The fact that he’s been convicted on tax evasion and faces a three-year stint in jail doesn’t seem to have stopped Wesley Snipes wanting to make movies. Indeed, according to Deadline, he’s plan a flick about J. Edgar Hoover and his efforts to discredit Martin Luther King Jr.
Seemingly undeterred by his legal problems (he merely says to Deadline about that, Its all good, put it like that”), or the fact Clint Eastwood is making a Hoover biopic too, Snipes says he’s got the King family’s endorsement for a movie looking at how during the Civil Rights era, the FBI saw MLK as a major threat, and tried to subvert his influence.
The movie, currently titled Code Name Zorro, would be framed by the final moments in the life of William Sullivan, who headed the covert program, and was planning to be involved a book about his actions (which would denounce what he and Hoover had done) and testify about the killings of King and John F. Kennedy before the House Select Committee on assassinations. However shortly before that could take place, Sullivan was shot and killed in what was officially described as a ‘hunting accident’, but which many believe could have been an assassination.
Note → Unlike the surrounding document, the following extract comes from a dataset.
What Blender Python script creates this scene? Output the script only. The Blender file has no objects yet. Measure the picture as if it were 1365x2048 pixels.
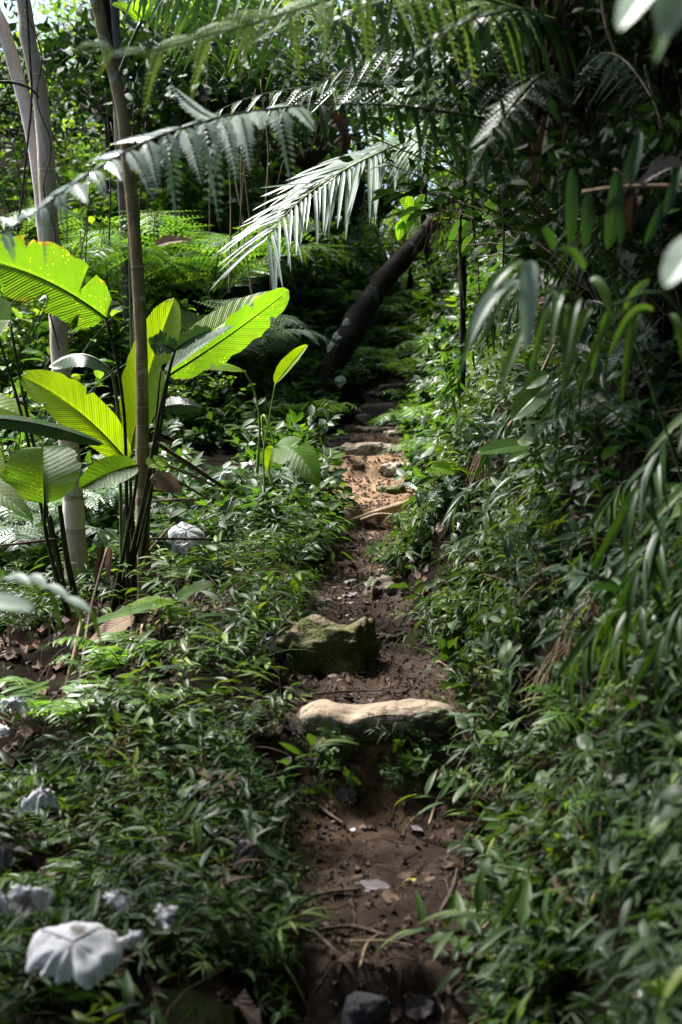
import bpy, math
import numpy as np
PI = math.pi
rng = np.random.default_rng(7)
scn = bpy.context.scene
COL = scn.collection
# ------------------------------------------------------------------ camera
F_PX = 2844.0                      # focal length in photo pixels (50 mm, 36 mm tall frame, 2048 px)
PITCH = math.radians(-2.5)
CAM = np.array([0.0, 0.0, 1.5])
FWD = np.array([0, math.cos(PITCH), math.sin(PITCH)])
UPV = np.array([0, -math.sin(PITCH), math.cos(PITCH)])
RGT = np.array([1.0, 0, 0])
def P(px, py, d):
    return CAM + d * (FWD + RGT * (px - 682.5) / F_PX + UPV * (1024 - py) / F_PX)
def PP(pts, d=None):
    return np.array([P(p[0], p[1], p[2] if len(p) > 2 else d) for p in pts])
Z = np.array([0, 0, 1.0])
def nrm(v):
    v = np.asarray(v, float)
    return v / (np.linalg.norm(v, axis=-1, keepdims=True) + 1e-12)
def sst(a, b, x):
    t = np.clip((np.asarray(x, float) - a) / (b - a), 0, 1)
    return t * t * (3 - 2 * t)
# ------------------------------------------------------------------ noise
def _h(i, j, k, s):
    n = (i * 374761393 + j * 668265263 + k * 2147483647 + s * 1274126177) & 0x7fffffff
    n = ((n ^ (n >> 13)) * 1274126177) & 0x7fffffff
    return ((n ^ (n >> 16)) & 0xffff) / 65535.0
def vnoise(p, s=0):
    p = np.asarray(p, float)
    i = np.floor(p).astype(np.int64); f = p - i; f = f * f * (3 - 2 * f)
    r = 0
    for a in (0, 1):
        for b in (0, 1):
            for c in (0, 1):
                w = (f[..., 0] if a else 1 - f[..., 0]) * (f[..., 1] if b else 1 - f[..., 1]) * (f[..., 2] if c else 1 - f[..., 2])
                r = r + w * _h(i[..., 0] + a, i[..., 1] + b, i[..., 2] + c, s)
    return r * 2 - 1
def fbm(p, o=4, s=0):
    p = np.asarray(p, float); r = 0; a = 1.0
    for k in range(o):
        r = r + a * vnoise(p * 2.03 ** k + 17.3 * k, s + k); a *= 0.5
    return r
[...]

Sullivan had wiretapped King’s phone, tried to break up his marriage by giving his wife tapes of MLK’s meeting with other women, and even planted people in the Civil Right movements whose job was to report back to the FBI on everything that was going on. Indeed, while Hoover was more than happy with the operation, it was Sullivan who pushed for it, writing in a letter shortly after the I Have A Dream speech, “We must mark [King] now, if we have not done so before, as the most dangerous Negro of the future in this nation,” adding that it, “may be unrealistic to limit ourselves as we have been doing to legalistic proofs or definitely conclusive evidence that would stand up in testimony in court or before Congressional Committees.”
It’s certainly an interesting story, and joins a current throng of film and TV projects involving either Hoover or King. Interestingly, it’s apparently “not so much the persecution angle” that interested Snipes about the tale, I was attracted to the whistleblower dynamic. It’s a challenging situation for a man to be in, to be among the shadowy and most powerful men in the world, who exposed information to mislead the public. What an interesting conflict and life dilemma. It makes for good drama and there are great roles for actors to play these historical figures who are part of a whole story that many of us werent aware of.
As yet though it’s early day, as the film has no funding, director or cast.